Economists Criticizing Economics

Unlearning Economics has put together a collection of brief quotations of famous economists attacking their own subject matter. I’m only going to share a few of them, but I thought I’d take this opportunity to address two of the most common responses I get when I offer up critiques of neoclassical economic theory. The usual responses are either that I don’t understand economics, or that I’m ideologically motivated. The first one is easy to address – there are literally hundreds, if not thousands, of economists who have made the same criticisms I have. It’s true that I don’t understand the ins and outs of every possible mathematical model of the economy. No one does. But people who have spent a lot more time than I have on formal modeling have come to the same conclusions about the over-reliance on math distracting economists from more fruitful research. 

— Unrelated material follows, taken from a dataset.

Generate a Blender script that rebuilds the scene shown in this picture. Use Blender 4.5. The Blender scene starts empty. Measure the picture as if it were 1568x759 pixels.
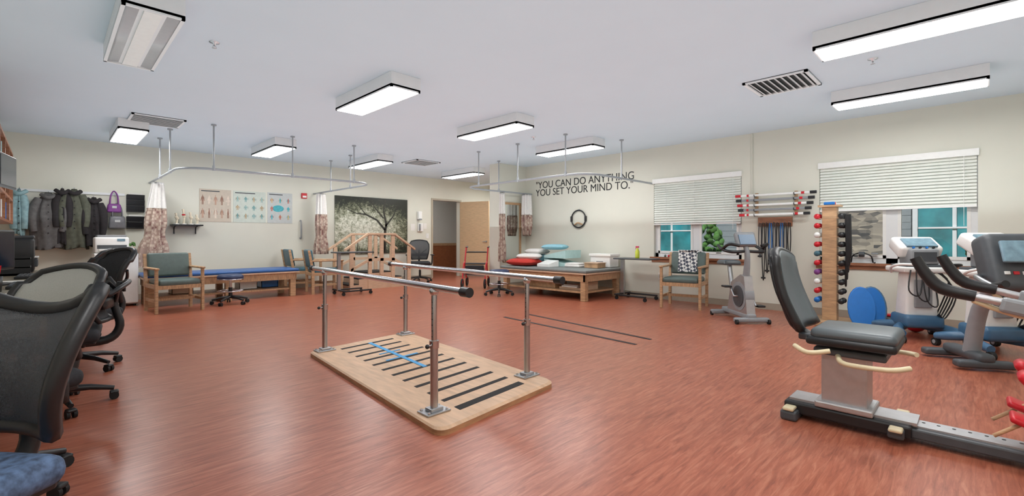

Second, I make no secret of having policy preferences – they’re pretty much the entire reason I blog. But when I criticize economic methodology it’s not because I don’t like the conclusions. Indeed, one of the problems with economic methodology is that it’s so reliant on the assumptions that go into the model that one can start with one’s preferred conclusions and then build a model that will deliver them. Unlearning’s full list of quotations includes not only liberals and centrists, but also Friedman, Hayek, and von Mises. 

So, without further qualifications, my five favorite criticisms: 

Economics has become increasingly an arcane branch of mathematics rather than dealing with real economic problems.

― Milton Friedman


Too large a proportion of recent “mathematical” economics are mere concoctions, as imprecise as the initial assumptions they rest on, which allow the author to lose sight of the complexities and interdependencies of the real world in a maze of pretentious and unhelpful symbols.

― John Maynard Keynes


…the discipline of economics has yet to get over its childish passion for mathematics and for purely theoretical and often highly ideological speculation, at the expense of historical research and collaboration with the other social sciences.

― Thomas Piketty


In my youth it was said that what was too silly to be said may be sung. In modern economics it may be put into mathematics.

― Ronald Coase


The First Law of Economists: For every economist, there exists an equal and opposite economist.

The Second Law of Economists: They’re both wrong.